> Exercise task
Below is a listing. Quote from it, exactly, the lines from the one containing "Model this scene" down to the one containing "col = scene.collection", both ends included, and nothing else.

----

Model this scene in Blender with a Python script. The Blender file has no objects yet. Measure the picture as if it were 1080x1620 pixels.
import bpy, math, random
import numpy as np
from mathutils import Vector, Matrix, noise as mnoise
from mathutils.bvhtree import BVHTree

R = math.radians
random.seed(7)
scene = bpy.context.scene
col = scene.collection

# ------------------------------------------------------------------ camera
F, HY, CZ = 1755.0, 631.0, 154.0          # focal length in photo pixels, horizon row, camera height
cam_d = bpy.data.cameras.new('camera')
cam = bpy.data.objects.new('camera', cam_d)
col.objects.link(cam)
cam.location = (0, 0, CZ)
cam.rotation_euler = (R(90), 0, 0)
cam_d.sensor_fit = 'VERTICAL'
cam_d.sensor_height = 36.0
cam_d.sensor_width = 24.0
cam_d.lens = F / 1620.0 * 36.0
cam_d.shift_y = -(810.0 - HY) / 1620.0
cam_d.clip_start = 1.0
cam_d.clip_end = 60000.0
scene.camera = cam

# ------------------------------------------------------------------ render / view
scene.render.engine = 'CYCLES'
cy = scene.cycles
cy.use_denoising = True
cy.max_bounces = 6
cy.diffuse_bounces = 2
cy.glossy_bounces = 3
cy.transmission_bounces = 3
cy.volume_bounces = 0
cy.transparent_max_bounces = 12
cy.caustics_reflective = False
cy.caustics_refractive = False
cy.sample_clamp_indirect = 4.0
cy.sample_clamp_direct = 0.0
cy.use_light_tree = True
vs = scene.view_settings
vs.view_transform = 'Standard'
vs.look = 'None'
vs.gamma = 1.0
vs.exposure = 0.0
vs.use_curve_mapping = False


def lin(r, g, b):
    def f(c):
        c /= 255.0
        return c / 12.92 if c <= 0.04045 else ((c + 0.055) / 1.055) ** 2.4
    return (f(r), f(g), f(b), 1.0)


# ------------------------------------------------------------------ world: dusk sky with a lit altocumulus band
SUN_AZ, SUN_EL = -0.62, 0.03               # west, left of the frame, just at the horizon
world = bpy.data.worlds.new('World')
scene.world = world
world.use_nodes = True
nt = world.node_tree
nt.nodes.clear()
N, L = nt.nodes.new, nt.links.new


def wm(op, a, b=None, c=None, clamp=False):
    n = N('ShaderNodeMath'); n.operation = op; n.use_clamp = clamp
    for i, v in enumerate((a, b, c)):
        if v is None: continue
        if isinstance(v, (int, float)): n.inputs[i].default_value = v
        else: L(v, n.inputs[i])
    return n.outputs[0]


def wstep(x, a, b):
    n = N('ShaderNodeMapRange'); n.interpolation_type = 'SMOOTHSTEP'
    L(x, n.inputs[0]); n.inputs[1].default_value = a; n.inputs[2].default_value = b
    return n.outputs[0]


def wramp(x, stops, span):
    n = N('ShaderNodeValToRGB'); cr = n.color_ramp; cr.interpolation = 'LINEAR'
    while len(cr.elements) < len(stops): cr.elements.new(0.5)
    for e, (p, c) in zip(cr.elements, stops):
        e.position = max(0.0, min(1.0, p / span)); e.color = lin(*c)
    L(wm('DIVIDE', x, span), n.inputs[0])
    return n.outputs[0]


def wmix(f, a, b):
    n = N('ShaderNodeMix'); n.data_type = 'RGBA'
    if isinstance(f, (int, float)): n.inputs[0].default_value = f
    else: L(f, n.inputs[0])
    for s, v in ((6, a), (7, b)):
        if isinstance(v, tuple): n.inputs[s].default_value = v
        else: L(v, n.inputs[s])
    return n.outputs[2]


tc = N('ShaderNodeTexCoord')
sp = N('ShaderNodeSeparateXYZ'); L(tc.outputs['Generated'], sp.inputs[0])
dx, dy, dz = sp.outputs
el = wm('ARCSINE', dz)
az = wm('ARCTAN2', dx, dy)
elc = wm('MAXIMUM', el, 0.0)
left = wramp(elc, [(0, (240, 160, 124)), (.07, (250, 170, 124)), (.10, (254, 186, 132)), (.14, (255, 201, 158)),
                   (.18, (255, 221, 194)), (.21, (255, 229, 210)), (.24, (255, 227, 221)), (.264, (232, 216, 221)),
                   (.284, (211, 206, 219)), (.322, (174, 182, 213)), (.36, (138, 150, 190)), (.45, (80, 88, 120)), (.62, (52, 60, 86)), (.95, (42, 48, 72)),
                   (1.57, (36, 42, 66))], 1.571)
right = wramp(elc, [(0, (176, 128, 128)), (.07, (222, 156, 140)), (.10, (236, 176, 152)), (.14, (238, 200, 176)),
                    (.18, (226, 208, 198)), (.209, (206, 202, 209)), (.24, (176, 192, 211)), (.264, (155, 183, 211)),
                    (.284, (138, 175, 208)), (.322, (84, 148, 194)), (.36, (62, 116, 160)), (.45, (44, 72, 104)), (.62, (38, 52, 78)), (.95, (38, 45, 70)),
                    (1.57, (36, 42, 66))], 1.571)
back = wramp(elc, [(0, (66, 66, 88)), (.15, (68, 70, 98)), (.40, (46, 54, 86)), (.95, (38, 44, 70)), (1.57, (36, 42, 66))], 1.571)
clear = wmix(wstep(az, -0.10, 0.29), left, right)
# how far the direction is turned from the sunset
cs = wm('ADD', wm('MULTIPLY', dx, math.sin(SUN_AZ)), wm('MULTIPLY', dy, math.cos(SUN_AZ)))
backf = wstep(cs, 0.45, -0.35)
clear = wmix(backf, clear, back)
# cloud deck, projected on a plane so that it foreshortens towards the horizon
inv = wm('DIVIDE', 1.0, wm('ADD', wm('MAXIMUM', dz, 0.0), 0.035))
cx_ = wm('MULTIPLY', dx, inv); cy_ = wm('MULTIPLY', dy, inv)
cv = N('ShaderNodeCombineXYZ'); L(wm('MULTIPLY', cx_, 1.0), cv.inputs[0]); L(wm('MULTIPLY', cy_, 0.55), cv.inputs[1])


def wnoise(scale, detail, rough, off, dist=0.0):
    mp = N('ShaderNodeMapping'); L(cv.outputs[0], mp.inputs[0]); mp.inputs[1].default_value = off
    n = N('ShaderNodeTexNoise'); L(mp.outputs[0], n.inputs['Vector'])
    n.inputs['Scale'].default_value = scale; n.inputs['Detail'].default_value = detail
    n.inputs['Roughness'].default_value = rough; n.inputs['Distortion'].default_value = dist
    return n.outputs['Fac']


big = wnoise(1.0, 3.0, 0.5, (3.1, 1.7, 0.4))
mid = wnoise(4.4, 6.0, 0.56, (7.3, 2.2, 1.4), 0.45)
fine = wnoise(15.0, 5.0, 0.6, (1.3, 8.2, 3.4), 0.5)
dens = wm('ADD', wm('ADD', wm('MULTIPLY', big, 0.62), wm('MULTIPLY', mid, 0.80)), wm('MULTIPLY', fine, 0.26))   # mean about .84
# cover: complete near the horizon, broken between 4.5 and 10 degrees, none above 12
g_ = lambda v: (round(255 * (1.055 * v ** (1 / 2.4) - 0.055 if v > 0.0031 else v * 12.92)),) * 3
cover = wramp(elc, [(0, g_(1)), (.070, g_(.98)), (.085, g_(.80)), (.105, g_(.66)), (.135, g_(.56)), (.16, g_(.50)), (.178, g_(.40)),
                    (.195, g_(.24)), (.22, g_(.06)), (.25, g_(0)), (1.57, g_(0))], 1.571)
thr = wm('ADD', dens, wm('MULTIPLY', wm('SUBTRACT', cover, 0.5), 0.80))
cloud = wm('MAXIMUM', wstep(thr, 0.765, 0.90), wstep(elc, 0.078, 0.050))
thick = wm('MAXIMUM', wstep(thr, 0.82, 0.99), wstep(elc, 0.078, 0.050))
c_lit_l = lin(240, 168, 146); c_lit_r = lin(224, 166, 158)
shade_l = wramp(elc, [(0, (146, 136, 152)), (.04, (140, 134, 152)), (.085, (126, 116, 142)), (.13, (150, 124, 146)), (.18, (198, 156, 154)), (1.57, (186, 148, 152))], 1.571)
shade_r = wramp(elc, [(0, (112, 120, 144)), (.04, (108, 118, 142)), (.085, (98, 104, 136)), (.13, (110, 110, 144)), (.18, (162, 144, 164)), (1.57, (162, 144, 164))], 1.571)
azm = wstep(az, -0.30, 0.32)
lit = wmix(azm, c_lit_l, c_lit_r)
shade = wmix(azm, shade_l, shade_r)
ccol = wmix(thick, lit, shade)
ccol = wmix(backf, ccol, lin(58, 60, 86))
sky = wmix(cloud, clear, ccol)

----

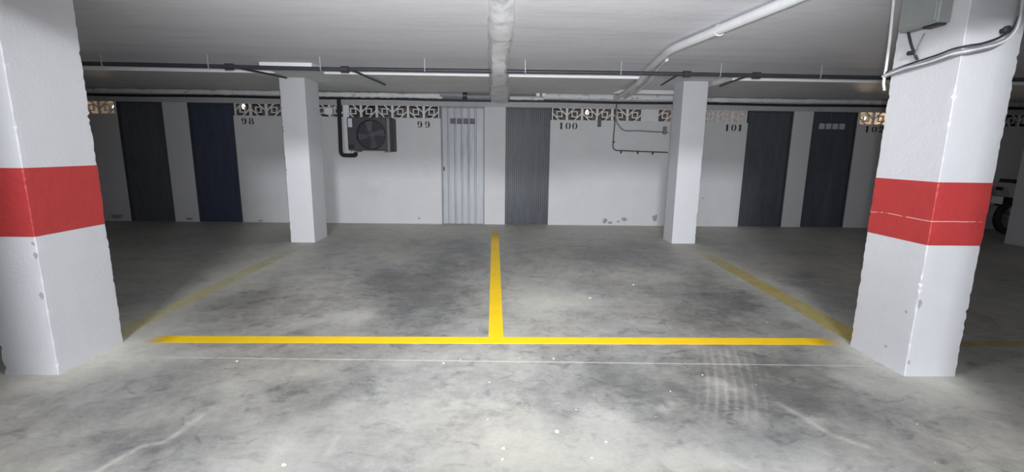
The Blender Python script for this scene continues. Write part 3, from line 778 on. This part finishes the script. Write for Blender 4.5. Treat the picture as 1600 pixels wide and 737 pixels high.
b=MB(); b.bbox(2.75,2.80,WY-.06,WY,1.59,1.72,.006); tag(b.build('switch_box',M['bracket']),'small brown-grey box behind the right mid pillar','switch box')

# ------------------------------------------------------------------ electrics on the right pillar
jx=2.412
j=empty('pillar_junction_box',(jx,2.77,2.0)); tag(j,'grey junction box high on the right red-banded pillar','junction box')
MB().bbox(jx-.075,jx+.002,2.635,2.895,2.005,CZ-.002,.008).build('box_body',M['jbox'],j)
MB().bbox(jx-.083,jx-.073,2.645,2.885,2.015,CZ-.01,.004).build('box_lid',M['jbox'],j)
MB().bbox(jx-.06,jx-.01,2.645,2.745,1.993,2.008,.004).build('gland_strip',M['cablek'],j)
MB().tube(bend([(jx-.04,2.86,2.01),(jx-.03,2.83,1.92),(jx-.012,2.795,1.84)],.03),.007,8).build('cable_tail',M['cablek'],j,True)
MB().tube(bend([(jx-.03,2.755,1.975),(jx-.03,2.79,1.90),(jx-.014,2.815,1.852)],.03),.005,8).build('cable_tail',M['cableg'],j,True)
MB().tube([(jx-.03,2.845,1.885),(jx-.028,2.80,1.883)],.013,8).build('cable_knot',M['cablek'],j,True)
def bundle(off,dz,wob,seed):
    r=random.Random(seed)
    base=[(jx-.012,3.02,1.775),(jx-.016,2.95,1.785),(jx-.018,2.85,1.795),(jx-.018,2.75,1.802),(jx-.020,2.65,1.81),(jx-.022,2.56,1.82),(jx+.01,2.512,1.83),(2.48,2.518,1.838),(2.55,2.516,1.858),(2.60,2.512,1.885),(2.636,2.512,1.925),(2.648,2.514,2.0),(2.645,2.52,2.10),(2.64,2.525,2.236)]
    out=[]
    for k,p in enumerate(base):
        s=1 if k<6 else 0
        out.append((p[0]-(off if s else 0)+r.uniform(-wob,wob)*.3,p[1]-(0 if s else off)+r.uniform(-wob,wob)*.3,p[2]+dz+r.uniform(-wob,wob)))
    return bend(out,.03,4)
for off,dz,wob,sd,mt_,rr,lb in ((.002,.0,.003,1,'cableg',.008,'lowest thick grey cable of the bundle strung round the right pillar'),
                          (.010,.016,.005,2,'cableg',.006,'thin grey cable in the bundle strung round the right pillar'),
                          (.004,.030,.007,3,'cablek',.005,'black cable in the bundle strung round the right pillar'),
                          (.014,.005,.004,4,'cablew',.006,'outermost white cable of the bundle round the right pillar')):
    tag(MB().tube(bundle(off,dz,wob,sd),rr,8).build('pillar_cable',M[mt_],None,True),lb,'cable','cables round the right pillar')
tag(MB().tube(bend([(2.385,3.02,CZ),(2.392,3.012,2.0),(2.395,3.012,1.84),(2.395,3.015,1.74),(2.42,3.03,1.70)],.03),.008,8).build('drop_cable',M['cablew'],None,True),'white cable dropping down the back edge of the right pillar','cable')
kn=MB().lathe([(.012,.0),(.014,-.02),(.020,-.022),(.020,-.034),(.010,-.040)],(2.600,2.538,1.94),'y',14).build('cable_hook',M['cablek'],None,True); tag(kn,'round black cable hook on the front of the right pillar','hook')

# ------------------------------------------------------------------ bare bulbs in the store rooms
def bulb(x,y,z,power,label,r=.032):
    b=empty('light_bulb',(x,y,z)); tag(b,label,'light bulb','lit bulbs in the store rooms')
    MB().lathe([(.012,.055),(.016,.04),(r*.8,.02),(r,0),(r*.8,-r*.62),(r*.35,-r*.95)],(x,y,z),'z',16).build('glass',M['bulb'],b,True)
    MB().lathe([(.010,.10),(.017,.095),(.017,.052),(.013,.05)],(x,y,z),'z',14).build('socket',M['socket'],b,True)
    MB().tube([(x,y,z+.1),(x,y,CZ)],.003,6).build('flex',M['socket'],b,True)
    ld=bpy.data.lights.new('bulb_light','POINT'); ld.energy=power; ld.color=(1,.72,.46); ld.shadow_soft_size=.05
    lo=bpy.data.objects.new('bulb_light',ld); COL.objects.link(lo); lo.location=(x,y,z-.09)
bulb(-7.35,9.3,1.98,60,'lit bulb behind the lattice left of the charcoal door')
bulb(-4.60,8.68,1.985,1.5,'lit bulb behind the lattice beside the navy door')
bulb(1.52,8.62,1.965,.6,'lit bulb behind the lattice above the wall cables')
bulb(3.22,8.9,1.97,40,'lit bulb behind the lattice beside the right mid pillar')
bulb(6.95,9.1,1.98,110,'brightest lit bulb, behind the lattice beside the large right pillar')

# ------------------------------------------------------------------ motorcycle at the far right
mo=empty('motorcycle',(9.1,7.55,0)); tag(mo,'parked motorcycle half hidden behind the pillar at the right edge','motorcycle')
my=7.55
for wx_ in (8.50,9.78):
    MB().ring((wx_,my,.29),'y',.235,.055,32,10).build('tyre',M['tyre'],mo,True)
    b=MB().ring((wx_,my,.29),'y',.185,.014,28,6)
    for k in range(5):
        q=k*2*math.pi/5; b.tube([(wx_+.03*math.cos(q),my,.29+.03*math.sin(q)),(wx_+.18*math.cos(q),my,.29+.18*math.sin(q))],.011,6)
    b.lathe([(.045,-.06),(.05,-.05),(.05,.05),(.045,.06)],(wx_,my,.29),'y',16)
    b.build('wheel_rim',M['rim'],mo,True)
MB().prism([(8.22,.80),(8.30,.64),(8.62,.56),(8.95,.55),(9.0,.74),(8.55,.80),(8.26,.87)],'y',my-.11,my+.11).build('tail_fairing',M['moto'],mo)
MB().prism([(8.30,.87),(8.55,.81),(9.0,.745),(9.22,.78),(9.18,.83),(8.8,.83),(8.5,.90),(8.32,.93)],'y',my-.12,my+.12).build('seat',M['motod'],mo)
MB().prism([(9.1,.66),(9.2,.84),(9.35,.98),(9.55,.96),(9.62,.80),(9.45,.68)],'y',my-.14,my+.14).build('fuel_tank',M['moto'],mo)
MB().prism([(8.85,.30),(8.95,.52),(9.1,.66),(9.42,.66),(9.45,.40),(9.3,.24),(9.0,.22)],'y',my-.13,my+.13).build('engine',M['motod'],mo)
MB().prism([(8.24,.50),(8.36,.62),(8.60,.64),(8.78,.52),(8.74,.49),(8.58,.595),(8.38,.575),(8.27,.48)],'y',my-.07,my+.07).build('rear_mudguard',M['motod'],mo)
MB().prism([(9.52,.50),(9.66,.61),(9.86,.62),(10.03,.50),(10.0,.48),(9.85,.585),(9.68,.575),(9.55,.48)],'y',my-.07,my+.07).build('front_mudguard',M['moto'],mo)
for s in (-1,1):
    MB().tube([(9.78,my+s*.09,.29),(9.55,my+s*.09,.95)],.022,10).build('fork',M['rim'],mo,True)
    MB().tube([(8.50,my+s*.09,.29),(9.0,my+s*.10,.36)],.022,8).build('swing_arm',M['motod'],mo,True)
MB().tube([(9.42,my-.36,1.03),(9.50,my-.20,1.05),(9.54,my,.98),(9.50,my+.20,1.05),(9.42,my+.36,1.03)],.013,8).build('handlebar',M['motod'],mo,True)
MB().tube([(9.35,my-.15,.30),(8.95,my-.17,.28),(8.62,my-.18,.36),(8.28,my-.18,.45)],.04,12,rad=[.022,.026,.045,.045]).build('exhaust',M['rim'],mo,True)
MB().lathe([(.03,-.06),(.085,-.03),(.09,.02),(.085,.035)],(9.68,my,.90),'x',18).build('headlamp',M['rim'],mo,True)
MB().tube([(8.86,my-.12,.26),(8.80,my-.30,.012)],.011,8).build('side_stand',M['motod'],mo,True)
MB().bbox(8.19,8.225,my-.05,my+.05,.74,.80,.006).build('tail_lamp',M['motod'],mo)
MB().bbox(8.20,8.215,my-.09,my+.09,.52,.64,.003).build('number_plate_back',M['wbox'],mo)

----

> Result of this exercise
Model this scene in Blender with a Python script. The Blender file has no objects yet. Measure the picture as if it were 1080x1620 pixels.
import bpy, math, random
import numpy as np
from mathutils import Vector, Matrix, noise as mnoise
from mathutils.bvhtree import BVHTree

R = math.radians
random.seed(7)
scene = bpy.context.scene
col = scene.collection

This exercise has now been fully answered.